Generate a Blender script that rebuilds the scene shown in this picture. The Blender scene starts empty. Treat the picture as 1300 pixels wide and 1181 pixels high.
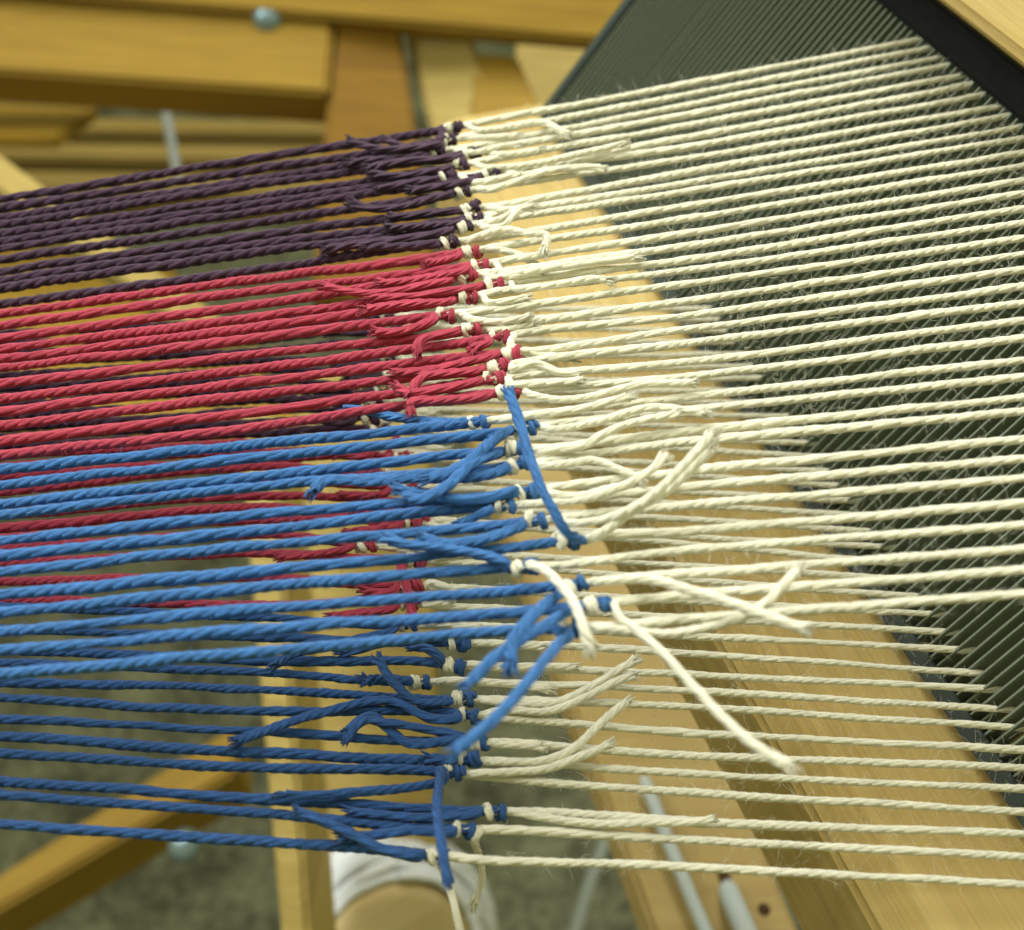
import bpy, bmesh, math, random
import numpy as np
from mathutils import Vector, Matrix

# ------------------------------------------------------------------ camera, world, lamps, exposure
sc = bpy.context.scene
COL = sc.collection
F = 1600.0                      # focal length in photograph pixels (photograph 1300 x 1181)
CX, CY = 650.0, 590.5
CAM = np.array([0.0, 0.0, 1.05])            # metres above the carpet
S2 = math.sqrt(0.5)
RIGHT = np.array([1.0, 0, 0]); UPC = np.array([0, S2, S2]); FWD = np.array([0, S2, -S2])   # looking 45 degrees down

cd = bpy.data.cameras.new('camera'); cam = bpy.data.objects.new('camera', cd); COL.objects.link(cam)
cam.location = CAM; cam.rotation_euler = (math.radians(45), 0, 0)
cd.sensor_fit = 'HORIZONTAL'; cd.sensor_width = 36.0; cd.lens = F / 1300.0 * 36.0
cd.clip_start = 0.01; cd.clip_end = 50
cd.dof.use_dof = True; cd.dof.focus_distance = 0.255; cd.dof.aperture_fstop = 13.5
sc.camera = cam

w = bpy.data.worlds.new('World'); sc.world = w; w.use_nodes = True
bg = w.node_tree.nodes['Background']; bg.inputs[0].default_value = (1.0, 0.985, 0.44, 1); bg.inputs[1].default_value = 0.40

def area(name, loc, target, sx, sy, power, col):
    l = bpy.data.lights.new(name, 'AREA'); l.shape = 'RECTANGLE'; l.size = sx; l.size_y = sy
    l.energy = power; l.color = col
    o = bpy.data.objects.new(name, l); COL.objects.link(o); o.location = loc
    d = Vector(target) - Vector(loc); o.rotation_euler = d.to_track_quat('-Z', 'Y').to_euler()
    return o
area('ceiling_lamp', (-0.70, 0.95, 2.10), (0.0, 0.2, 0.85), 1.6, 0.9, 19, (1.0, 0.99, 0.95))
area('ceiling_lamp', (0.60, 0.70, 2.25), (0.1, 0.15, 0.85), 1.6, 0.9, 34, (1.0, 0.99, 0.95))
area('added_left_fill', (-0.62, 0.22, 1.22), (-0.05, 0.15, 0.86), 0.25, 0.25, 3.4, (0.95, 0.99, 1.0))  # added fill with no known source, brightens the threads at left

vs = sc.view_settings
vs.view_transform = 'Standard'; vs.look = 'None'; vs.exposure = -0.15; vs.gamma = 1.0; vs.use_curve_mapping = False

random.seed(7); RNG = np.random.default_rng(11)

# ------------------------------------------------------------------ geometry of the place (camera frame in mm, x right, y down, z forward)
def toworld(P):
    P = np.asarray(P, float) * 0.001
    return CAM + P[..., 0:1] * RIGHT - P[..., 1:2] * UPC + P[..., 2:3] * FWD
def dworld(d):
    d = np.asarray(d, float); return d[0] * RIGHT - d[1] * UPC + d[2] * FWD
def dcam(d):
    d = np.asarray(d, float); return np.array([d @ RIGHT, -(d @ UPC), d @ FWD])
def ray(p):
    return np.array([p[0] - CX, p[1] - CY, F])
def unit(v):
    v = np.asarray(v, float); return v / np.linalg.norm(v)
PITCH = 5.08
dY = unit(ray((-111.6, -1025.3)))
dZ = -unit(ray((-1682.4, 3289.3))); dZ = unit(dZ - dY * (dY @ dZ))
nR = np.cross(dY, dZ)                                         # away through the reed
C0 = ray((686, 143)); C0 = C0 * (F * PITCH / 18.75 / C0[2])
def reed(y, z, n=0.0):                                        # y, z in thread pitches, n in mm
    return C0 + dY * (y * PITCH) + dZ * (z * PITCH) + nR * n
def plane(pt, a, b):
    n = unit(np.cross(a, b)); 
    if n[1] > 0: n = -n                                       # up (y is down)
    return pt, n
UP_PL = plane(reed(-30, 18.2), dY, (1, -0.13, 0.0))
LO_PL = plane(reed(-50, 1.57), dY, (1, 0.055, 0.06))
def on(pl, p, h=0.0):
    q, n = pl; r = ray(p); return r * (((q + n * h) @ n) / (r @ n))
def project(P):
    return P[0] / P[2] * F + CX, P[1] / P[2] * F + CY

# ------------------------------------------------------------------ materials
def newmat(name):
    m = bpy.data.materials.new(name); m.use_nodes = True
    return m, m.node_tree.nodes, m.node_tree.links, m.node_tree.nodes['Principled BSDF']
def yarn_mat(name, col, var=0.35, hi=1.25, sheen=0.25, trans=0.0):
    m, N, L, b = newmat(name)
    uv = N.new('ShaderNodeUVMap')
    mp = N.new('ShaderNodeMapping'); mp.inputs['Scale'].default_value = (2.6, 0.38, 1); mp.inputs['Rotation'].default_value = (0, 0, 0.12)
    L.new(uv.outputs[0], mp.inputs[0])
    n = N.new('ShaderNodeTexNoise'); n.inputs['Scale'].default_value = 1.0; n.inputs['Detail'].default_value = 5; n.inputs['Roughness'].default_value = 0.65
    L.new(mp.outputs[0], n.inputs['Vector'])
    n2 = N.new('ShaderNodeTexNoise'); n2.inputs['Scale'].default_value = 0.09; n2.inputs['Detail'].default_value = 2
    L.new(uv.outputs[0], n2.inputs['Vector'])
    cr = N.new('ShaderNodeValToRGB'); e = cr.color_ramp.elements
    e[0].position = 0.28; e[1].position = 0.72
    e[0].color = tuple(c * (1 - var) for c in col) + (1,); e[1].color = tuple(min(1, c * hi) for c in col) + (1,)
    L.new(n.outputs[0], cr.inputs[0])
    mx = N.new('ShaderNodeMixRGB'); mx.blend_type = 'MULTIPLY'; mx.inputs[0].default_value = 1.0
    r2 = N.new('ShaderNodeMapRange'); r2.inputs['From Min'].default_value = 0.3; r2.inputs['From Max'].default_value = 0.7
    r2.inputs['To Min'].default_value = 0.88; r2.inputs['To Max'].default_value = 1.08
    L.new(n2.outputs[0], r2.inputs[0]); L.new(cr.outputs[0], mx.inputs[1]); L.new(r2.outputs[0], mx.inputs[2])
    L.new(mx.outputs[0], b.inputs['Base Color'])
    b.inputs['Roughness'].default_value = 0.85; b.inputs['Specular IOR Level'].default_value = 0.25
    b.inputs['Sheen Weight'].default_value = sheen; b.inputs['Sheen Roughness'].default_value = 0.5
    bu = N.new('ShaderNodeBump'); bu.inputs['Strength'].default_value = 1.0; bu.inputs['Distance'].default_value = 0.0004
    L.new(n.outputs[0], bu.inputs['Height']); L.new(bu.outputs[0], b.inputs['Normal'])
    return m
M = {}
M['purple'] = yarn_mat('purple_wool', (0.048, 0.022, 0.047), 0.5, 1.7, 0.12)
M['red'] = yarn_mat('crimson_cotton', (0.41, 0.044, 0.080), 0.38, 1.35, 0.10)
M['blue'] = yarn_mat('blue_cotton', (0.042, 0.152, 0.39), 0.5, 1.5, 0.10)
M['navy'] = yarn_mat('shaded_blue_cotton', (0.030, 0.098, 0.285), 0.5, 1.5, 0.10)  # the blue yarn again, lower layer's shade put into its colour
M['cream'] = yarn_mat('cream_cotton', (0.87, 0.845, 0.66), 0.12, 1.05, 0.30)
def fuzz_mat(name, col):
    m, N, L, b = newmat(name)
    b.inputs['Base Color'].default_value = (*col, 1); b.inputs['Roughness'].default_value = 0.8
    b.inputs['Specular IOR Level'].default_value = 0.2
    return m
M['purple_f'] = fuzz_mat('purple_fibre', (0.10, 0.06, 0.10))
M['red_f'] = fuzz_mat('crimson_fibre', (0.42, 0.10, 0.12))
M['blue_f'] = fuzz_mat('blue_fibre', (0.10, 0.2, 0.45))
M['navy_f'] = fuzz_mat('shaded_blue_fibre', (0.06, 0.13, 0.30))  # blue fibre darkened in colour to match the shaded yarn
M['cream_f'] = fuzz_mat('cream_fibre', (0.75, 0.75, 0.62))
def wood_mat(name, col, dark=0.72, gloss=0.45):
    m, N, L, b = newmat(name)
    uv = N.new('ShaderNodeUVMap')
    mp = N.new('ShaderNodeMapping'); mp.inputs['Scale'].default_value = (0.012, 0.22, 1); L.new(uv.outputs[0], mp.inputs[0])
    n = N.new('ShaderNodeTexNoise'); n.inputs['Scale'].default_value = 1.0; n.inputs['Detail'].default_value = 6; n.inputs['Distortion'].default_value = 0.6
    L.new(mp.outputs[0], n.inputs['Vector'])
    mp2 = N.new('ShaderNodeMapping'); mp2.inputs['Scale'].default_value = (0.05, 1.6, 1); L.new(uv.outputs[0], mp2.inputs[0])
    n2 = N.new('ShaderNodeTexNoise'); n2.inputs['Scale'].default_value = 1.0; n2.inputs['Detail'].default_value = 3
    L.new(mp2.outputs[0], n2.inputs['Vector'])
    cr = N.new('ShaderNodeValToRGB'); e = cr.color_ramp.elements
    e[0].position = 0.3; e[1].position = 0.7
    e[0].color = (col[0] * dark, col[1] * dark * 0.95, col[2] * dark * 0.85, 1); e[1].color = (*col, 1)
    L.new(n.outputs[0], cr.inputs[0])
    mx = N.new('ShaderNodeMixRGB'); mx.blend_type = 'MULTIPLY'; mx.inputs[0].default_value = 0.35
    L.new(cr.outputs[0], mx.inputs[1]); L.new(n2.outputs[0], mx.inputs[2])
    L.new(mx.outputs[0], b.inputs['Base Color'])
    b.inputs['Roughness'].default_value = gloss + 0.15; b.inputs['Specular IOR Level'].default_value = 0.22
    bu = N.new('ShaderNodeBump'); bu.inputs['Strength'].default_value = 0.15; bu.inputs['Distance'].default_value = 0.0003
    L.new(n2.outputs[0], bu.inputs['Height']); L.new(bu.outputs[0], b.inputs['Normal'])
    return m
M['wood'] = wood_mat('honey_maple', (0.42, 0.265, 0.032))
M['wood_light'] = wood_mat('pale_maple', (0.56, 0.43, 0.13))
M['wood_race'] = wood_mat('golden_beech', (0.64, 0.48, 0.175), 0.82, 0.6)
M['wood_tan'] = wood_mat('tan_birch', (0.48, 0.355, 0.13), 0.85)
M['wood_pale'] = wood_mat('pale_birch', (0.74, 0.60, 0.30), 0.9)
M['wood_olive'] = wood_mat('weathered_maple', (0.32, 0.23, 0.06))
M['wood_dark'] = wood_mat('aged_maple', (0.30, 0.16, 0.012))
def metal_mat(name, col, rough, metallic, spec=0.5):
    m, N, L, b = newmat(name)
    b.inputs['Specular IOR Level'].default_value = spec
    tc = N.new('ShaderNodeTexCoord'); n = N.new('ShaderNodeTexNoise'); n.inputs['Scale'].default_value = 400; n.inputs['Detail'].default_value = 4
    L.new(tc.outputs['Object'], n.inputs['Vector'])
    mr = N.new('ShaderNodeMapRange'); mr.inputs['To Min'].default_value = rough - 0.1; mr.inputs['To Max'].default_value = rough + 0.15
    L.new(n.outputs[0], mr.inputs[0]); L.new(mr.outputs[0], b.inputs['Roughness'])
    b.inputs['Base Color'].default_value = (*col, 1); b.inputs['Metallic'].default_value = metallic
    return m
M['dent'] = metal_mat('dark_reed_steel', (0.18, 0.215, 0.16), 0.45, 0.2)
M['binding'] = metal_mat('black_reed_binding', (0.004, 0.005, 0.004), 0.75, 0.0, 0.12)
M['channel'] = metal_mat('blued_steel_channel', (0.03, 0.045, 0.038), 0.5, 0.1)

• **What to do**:
Return, unchanged, the lines from the first line of the material through the line that holds "from mathutils import Vector, Matrix", inclusive, omitting pictures.

• **Result of this exercise**:
Generate a Blender script that rebuilds the scene shown in this picture. The Blender scene starts empty. Treat the picture as 1300 pixels wide and 1181 pixels high.
import bpy, bmesh, math, random
import numpy as np
from mathutils import Vector, Matrix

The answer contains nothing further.